**Supplied data**

□ □ □ □

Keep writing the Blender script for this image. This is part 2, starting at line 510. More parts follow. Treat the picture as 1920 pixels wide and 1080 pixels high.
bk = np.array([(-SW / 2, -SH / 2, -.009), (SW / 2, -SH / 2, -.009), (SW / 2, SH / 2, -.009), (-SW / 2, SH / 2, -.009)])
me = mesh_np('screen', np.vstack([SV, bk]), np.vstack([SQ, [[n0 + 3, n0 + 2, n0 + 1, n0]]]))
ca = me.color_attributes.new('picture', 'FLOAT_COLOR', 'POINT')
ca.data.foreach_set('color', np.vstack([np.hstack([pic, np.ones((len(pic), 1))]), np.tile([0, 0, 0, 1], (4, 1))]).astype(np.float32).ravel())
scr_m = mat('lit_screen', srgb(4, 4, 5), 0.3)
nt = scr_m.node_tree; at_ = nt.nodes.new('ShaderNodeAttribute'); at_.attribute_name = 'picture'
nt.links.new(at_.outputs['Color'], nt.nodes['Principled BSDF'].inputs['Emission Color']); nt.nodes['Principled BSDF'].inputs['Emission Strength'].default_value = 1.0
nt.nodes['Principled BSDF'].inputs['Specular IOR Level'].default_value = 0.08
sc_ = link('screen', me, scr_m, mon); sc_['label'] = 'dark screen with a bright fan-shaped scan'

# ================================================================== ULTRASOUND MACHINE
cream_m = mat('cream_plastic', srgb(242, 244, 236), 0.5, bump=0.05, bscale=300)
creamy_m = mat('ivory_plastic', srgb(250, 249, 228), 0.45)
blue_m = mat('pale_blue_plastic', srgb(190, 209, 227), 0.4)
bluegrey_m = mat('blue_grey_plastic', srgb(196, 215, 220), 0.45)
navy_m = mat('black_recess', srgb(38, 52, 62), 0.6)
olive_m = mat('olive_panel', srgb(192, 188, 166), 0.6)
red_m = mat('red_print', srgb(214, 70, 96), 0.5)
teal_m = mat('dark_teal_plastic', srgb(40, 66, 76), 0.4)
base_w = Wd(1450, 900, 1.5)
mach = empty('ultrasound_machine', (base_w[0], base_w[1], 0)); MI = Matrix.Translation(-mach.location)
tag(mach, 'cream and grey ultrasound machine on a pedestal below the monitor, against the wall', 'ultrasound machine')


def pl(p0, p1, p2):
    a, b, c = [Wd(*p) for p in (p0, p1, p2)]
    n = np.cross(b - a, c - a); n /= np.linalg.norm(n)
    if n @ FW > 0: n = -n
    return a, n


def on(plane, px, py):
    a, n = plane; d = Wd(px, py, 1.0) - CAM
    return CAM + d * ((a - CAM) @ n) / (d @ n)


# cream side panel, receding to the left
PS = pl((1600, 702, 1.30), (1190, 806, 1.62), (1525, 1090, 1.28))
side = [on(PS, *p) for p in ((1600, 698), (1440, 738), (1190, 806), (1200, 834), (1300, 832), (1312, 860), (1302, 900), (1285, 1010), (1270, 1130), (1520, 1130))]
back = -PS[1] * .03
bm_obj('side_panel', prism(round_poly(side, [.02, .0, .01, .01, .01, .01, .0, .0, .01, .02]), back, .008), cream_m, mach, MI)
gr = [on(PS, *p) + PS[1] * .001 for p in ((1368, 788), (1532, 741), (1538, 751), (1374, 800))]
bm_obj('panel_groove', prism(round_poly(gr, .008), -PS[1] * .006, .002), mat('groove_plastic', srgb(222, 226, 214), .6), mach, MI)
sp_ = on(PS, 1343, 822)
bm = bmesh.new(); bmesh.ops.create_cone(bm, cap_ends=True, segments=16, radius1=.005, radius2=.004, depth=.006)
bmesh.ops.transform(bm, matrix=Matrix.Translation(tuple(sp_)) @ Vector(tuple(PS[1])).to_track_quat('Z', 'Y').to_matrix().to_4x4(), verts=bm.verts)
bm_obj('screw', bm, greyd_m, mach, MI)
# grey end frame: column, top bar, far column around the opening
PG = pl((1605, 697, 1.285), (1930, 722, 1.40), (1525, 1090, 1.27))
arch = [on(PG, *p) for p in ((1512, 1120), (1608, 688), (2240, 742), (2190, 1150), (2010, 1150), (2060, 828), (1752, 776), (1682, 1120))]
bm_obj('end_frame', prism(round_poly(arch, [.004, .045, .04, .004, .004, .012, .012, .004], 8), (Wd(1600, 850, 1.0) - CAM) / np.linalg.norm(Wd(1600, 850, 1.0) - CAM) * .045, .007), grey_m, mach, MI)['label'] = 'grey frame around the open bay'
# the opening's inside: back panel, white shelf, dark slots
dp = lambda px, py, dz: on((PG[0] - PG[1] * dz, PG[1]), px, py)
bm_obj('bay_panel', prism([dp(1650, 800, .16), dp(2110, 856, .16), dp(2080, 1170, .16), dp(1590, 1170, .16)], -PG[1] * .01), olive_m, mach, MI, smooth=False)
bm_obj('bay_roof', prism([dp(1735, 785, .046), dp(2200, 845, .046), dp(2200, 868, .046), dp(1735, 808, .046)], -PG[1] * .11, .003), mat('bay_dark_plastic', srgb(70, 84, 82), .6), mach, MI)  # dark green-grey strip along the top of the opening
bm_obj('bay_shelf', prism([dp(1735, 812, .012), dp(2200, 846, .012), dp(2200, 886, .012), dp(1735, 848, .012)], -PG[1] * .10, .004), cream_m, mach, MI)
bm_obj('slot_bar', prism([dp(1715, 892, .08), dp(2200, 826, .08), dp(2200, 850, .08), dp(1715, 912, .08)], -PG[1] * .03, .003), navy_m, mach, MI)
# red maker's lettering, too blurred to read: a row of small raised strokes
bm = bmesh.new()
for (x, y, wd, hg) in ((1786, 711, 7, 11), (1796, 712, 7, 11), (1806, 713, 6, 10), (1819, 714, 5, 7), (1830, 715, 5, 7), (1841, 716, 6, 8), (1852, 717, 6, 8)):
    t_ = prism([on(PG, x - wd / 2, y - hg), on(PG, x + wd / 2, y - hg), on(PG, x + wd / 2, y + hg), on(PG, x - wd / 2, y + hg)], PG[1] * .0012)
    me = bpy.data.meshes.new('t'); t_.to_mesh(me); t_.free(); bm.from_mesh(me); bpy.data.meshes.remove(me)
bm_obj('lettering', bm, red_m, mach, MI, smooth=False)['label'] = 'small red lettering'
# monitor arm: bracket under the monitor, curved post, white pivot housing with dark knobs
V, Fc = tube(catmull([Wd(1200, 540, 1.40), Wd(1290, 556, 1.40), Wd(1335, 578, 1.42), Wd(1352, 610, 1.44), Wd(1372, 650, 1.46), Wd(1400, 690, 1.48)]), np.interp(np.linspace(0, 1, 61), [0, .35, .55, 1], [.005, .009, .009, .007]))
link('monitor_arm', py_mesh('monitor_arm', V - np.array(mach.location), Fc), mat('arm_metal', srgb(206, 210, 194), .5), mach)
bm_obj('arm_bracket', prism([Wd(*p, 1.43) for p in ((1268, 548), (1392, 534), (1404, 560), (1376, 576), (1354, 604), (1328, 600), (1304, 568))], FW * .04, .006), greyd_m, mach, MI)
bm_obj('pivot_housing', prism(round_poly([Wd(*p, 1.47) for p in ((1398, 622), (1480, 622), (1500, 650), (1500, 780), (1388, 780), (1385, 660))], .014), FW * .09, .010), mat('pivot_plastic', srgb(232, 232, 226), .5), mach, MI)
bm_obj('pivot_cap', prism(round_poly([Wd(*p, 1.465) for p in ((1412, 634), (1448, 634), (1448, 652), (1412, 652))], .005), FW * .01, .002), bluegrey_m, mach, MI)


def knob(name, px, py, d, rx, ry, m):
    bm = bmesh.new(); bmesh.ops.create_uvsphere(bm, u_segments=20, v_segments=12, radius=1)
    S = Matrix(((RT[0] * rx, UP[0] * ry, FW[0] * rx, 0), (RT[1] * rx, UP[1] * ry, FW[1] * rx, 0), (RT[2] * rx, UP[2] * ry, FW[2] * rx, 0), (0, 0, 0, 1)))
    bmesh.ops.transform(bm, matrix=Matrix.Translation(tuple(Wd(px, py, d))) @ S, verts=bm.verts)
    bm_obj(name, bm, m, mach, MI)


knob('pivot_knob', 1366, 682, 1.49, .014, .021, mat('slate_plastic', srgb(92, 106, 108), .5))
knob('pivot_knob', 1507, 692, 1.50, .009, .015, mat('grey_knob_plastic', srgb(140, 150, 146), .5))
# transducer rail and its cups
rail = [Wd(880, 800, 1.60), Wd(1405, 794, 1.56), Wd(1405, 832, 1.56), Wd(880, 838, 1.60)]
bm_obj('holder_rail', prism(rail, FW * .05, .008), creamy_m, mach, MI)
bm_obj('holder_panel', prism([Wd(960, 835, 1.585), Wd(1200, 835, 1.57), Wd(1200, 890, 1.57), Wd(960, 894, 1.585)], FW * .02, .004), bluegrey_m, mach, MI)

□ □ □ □

**Set task**
Keep only the lines that hold the string "picture", and copy them out.

**Output**
Keep writing the Blender script for this image. This is part 2, starting at line 510. More parts follow. Treat the picture as 1920 pixels wide and 1080 pixels high.
ca = me.color_attributes.new('picture', 'FLOAT_COLOR', 'POINT')
nt = scr_m.node_tree; at_ = nt.nodes.new('ShaderNodeAttribute'); at_.attribute_name = 'picture'